Bush all talk in terror war
Guest Column
Strutting about with his Stetson hat and his six-shooter, President Bush is the swaggering cowboy who is going to make us safe from the terrorists. Not content to "swat at flies," he's "smoked them out" of their Afghan caves, and "hunted them down" in the narrow alleys of Fallujah. Slowly but surely we're going to get all the terrorists "dead or alive" (not including Osama of course, who W. is "not really that concerned about"). Yet, in spite of all the bluster and bravado, when it comes to truly protecting this country from another major terrorist attack, President Bush has failed to lead.

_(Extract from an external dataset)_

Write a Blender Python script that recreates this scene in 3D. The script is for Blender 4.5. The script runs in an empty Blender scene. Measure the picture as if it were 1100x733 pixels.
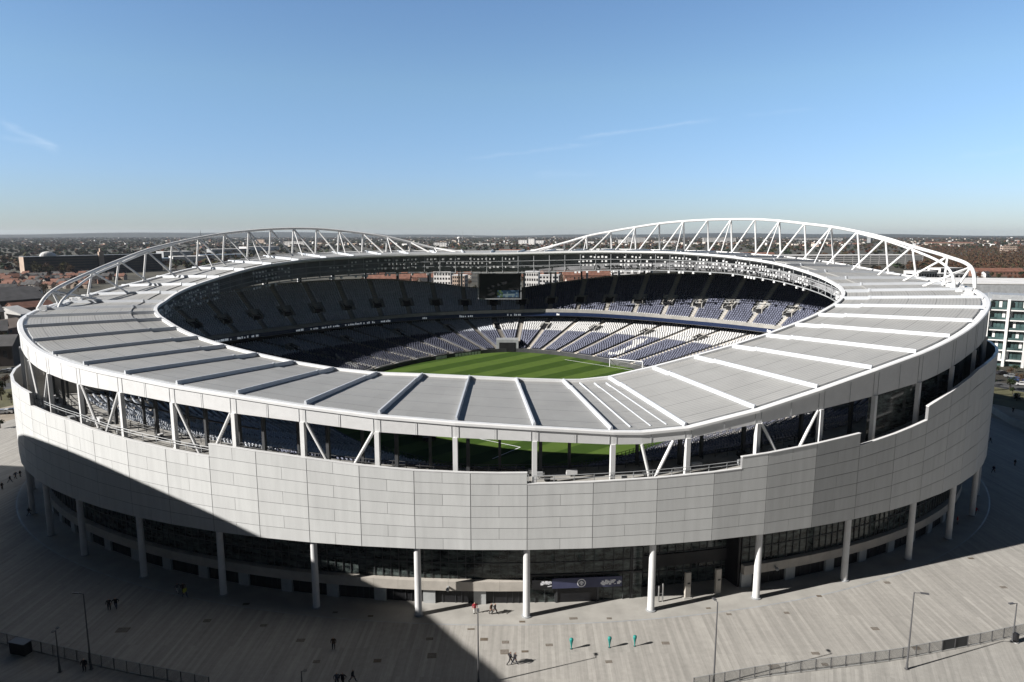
import bpy, math, random
import numpy as np
random.seed(7); rng = np.random.default_rng(7)
R = math.radians
sc = bpy.context.scene
C = sc.collection

# ------------------------------------------------------------------ camera model
CAM_H, FPX = 60.0, 733.33
PITCH = math.atan(115 / FPX)
def ground(x, y, z=0.0):
    """where the line of sight of photo pixel (x, y) meets the level z"""
    u, v = (x - 550) / FPX, -(y - 366.5) / FPX
    d = (u, math.cos(PITCH) + v * math.sin(PITCH), v * math.cos(PITCH) - math.sin(PITCH))
    t = (z - CAM_H) / d[2]
    return d[0] * t, d[1] * t
cam = bpy.data.objects.new('camera', bpy.data.cameras.new('camera'))
cam.data.sensor_width = 36; cam.data.lens = 24
cam.data.clip_start = 0.5; cam.data.clip_end = 60000
cam.location = (0, 0, CAM_H); cam.rotation_euler = (math.pi / 2 - PITCH, 0, 0)
C.objects.link(cam); sc.camera = cam

# ------------------------------------------------------------------ light
SUN_EL, SUN_AZ = R(30.5), R(20)          # light travels towards azimuth 20 deg (from +x to +y)
to_sun = (-math.cos(SUN_AZ) * math.cos(SUN_EL), -math.sin(SUN_AZ) * math.cos(SUN_EL), math.sin(SUN_EL))
import mathutils
sun = bpy.data.objects.new('sun', bpy.data.lights.new('sun', 'SUN'))
sun.data.energy = 5.0; sun.data.angle = R(0.5); sun.data.color = (1.0, 0.965, 0.915)
sun.rotation_euler = mathutils.Vector(to_sun).to_track_quat('Z', 'Y').to_euler()
C.objects.link(sun)
w = bpy.data.worlds.new('World'); sc.world = w; w.use_nodes = True
nt = w.node_tree; nt.nodes.clear()
def wn(t, **k):
    n = nt.nodes.new(t)
    for a, b in k.items(): setattr(n, a, b)
    return n
out = wn('ShaderNodeOutputWorld'); bg = wn('ShaderNodeBackground'); sky = wn('ShaderNodeTexSky')
sky.sky_type = 'NISHITA'; sky.sun_disc = False; sky.sun_elevation = SUN_EL
sky.sun_rotation = math.atan2(to_sun[0], to_sun[1])
sky.altitude = 60; sky.air_density = 1.0; sky.dust_density = 0.2; sky.ozone_density = 1.5
bg.inputs['Strength'].default_value = 0.083
# thin cirrus streaks, placed by direction in the sky
tc = wn('ShaderNodeTexCoord')
def skydir(x, y):
    u, v = (x - 550) / FPX, -(y - 366.5) / FPX
    d = np.array([u, math.cos(PITCH) + v * math.sin(PITCH), v * math.cos(PITCH) - math.sin(PITCH)])
    return d / np.linalg.norm(d)
def wmath(op, a, b=None, c=None):
    n = wn('ShaderNodeMath', operation=op)
    for i, q in enumerate((a, b, c)):
        if q is None: continue
        if isinstance(q, (int, float)): n.inputs[i].default_value = q
        else: nt.links.new(q, n.inputs[i])
    return n.outputs[0]
def wdot(vec):
    n = wn('ShaderNodeVectorMath', operation='DOT_PRODUCT')
    nt.links.new(tc.outputs['Generated'], n.inputs[0]); n.inputs[1].default_value = tuple(vec)
    return n.outputs['Value']
nz = wn('ShaderNodeTexNoise'); nz.inputs['Scale'].default_value = 22; nz.inputs['Detail'].default_value = 5
mp = wn('ShaderNodeMapping'); mp.inputs['Scale'].default_value = (1.2, 1, 6)
nt.links.new(tc.outputs['Generated'], mp.inputs['Vector']); nt.links.new(mp.outputs['Vector'], nz.inputs['Vector'])
total = None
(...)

Last week the bipartisan intelligence reform bill was killed by House Republicans. Let us pause to reflect on what this means. The 9/11 Commission, the one group that comprehensively studied our government's failures in preventing the attacks, had recommended a set of reforms designed to ensure that a major attack did not again take place on U.S. soil.
After months of torturous negotiations, a bill which incorporated most of these reforms was ready to be voted on. These measures enjoyed broad, bipartisan support in Congress, and would surely have passed by large margins in the House and Senate. However, when some House Republicans objected, Speaker Hastert killed the bill rather than let it be passed primarily with Democratic support. So much for the spirit of bipartisanship. So much for protecting us from terrorists.
And, yet, the conventional wisdom that lays the blame for the defeat of the bill on House Republicans is misguided. The truth of the matter is that it is President's failure to lead that has ultimately doomed this vital effort at reform.
In fact, when they were first introduced the administration made signs it would oppose many of its central features. After pressure from the Commissioners and the 9/11 families, the President made an about face (one might say a flip-flop), offering his timid support for the proposal. In the run-up to the vote on the bill, our "strong' and "steadfast' leader made barely a peep.
The great institutional advantage of the presidency is the ability to speak directly to all Americans. By bringing his agenda directly to the people, a president can create a groundswell of support which forces Congress to take action. When President Bush wanted his tax cuts passed he took every opportunity to publicly pressure Congress into passing them exactly as he wanted. Yet he has shown no such zeal on this measure which is so critical to protecting our nation.
If President Bush truly cared about enacting intelligence reform, we would see him at a press conference, with the 9/11 Commissioners and 9/11 widows at his back, demanding that Congress move forward on this legislation. We would see a primetime Oval Office address in which he chews out Speaker Hastert for putting partisan politics above the lives and security of ordinary Americans. We have not, and we will not, see this.
This is a bill the president never wanted, and he is all too happy to see it die. What is sad about this whole fiasco is that he does not have the courage to tell us as such and that he has no alternative plans for how to make us more secure here at home.
For all his talk about being a strong leader in a time of danger, President Bush has shown his true self. Perhaps finally people will begin to realize that canned photo-ops and trite catch phrases do not make a man strong or resolute. Perhaps they will begin to see that this is a cowboy with no clothes.
--Santosh Sagar is a senior international studies major.